▶ Aim of the exercise: Output the lines below exactly, please, from the first line until the line with "PI = math.pi", counting both.
### Raw data
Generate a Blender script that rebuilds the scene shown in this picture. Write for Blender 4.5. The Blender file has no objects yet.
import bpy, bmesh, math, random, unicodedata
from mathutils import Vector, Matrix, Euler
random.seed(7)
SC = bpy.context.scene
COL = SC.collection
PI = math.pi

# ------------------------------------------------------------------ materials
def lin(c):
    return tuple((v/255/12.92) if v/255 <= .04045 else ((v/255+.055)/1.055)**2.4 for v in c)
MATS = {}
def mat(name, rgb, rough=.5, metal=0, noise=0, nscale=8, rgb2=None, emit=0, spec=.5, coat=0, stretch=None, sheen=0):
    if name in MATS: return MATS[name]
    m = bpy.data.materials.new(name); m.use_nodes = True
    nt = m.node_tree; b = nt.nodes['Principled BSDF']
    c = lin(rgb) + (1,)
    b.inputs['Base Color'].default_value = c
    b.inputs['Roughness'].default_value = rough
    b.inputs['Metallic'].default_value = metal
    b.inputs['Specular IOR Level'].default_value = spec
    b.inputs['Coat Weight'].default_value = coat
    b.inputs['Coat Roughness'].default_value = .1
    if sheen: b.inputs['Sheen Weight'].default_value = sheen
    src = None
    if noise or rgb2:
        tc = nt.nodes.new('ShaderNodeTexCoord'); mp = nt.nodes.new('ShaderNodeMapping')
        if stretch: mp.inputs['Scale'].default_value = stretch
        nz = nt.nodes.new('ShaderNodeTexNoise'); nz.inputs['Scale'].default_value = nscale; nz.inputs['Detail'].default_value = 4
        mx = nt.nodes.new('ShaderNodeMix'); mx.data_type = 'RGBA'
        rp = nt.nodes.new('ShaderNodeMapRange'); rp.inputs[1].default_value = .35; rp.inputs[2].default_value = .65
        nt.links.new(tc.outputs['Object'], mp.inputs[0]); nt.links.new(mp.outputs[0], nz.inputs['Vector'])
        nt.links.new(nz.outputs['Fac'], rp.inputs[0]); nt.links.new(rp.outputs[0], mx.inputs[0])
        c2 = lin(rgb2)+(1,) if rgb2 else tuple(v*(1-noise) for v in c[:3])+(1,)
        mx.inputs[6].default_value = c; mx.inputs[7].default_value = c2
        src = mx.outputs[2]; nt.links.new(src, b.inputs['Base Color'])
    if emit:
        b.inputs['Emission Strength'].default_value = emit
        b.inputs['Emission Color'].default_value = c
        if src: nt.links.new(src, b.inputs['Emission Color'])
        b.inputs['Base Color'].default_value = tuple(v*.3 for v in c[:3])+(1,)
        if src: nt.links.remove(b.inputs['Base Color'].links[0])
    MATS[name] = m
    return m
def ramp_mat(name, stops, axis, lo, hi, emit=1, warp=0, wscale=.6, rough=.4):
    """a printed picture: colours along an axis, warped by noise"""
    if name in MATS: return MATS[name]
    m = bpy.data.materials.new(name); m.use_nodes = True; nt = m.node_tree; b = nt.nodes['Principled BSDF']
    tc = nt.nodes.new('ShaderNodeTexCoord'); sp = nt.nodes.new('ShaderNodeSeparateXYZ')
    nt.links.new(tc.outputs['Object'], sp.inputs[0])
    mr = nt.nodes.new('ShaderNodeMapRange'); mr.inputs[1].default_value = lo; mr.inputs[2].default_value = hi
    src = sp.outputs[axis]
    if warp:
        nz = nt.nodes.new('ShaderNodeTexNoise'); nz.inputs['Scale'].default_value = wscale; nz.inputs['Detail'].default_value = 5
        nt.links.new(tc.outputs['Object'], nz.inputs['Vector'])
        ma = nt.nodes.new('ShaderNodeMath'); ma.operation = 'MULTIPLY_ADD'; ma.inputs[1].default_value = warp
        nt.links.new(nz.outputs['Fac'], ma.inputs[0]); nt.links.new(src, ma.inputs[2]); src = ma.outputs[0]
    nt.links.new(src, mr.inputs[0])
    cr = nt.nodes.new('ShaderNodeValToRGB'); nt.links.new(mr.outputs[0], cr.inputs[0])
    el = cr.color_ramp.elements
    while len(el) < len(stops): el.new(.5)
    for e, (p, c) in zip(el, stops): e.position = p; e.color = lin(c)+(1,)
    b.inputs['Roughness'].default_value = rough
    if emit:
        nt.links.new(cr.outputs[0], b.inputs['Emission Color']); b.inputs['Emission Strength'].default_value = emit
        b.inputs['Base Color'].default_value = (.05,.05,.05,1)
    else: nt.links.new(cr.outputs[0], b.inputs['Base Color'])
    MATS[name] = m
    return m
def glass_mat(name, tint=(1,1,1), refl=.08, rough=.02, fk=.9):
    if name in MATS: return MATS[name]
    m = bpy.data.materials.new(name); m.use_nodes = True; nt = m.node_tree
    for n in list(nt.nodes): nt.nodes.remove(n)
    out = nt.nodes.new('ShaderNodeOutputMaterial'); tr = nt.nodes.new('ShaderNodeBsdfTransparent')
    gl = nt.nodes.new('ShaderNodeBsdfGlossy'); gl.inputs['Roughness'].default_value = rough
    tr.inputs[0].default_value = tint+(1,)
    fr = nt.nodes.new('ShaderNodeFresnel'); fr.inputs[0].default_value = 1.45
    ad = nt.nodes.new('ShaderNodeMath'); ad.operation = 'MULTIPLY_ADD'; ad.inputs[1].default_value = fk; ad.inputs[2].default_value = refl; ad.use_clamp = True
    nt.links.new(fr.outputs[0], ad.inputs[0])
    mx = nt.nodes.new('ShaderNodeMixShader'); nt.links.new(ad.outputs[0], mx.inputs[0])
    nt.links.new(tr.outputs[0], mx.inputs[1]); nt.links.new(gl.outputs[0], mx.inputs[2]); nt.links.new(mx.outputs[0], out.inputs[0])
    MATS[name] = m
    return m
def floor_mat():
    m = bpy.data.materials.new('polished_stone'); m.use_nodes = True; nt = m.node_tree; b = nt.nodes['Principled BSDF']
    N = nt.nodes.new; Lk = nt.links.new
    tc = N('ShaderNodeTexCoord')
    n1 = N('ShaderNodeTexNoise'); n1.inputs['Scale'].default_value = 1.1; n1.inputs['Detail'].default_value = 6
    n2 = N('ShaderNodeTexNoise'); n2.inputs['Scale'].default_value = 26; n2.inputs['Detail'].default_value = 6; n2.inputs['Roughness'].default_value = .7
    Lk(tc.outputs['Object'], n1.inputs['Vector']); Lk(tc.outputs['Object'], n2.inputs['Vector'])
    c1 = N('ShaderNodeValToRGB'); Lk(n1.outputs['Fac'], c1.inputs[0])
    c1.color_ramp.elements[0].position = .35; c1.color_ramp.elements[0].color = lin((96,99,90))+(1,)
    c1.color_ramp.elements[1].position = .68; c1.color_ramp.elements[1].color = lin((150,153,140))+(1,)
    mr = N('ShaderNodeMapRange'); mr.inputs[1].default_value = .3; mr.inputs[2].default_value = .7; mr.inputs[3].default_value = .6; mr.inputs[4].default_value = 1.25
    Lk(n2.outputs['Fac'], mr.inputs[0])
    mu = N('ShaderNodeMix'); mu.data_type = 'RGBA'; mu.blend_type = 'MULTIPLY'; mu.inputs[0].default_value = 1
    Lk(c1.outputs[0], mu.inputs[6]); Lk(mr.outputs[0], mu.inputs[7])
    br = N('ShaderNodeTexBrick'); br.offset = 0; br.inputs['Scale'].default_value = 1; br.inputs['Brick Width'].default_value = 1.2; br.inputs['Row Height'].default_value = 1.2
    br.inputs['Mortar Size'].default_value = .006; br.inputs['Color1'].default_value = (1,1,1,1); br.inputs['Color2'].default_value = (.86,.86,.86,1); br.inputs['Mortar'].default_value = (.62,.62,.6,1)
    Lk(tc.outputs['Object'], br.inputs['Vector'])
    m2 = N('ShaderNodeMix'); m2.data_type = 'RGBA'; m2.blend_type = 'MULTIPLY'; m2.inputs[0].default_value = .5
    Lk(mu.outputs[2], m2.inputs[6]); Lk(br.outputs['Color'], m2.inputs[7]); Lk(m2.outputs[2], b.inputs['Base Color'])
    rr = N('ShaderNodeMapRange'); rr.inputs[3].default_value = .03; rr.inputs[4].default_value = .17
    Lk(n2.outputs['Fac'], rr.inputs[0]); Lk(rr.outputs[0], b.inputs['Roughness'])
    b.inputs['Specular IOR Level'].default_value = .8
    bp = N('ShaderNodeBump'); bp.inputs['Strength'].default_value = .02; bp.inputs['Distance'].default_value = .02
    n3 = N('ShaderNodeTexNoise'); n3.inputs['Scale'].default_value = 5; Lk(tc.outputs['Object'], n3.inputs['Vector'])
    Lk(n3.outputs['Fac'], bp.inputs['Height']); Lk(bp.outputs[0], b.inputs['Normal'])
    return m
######
▶ Output below:
Generate a Blender script that rebuilds the scene shown in this picture. Write for Blender 4.5. The Blender file has no objects yet.
import bpy, bmesh, math, random, unicodedata
from mathutils import Vector, Matrix, Euler
random.seed(7)
SC = bpy.context.scene
COL = SC.collection
PI = math.pi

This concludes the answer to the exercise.